怒髪天を衝くとはこの事だ。ど偉い剣幕である。顔のパーツがいっこ多い男は女をなだめる──と思いきや、舌打ちして何かを言い返す。逆ギレである。痴話喧嘩が始まった。

一生一緒にいてくれや。上がったり落ちたりもひっくるめて──。

歌い上げる三木道三。筆者の台からはハープ音が連発する。がばい佐賀弁でちかっぱケンカば始めんしゃるカップル。男の強弁に対して半泣きになりつつ立ち上がり、そして去っていく女。……やがて冷静になった男はくしゃくしゃになった一万円札を拾い、そしてゆっくりとそのシワを伸ばすや、静かにそれをサンドに投入した。

(打つんかい……!)

筆者も。そして他の機種に座りつつ様子を眺めていた他の客も、全員がそう思った。

ホールでケンカはよくある事です。

実はここで書いた話はそんなに珍しい事じゃなかったりする。なんせ長くパチスロ打ってると、ホールで喧嘩するカップルというのは結構目にするのだ。だって筆者、パッと思いつくだけでも10回は目にしてるもの。かくいう筆者もかなり昔に彼女とパチスロを打ってる時、超下らない事で一触即発のゾーンまで行ったことあるし。流石にそんな無茶苦茶ケンカしたりはないけども、危なかったのはホントにある。

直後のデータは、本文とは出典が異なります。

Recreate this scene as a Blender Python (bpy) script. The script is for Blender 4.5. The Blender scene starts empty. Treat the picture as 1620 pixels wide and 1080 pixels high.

なのでこれは本当に珍しい事ではない。けども、普遍的に転がってる事件だって、そう馬鹿にするもんじゃないのだ。

だって、自分には関係ない誰かでも、其の人の目線では主人公に違いないわけで。個々於いては路傍の石にすぎない他者が、意外なドラマを抱えてたりする。馬鹿みたいな、みっともない、取るに足らない痴話喧嘩だって、もしかしたら其の人にとっては、人生を左右する一大事だったりする場合だって、あるに決まってる。

ああ、昔ホールでケンカしたね。金髪女は今頃乳飲み子を抱えながら、すっかり真面目になってカーディーラーとして働く男と正月を祝いつつ、ちょっと酔っ払ってそんな話をしてるのかもしれないし、あるいは、昔ホールでお金をせびるクソ男とと付き合ってた事があってさ、と、別の男の胸に顎を乗せて語る、鉄板の笑い話のひとつに、なってないとも言い切れない。彼女にとってどっちが幸せな事かしらんが、13年後の未来は、いま確実に目の前にあるからね。

一生一緒にいることが、ほんとに出来てりゃ、こともなし。だ。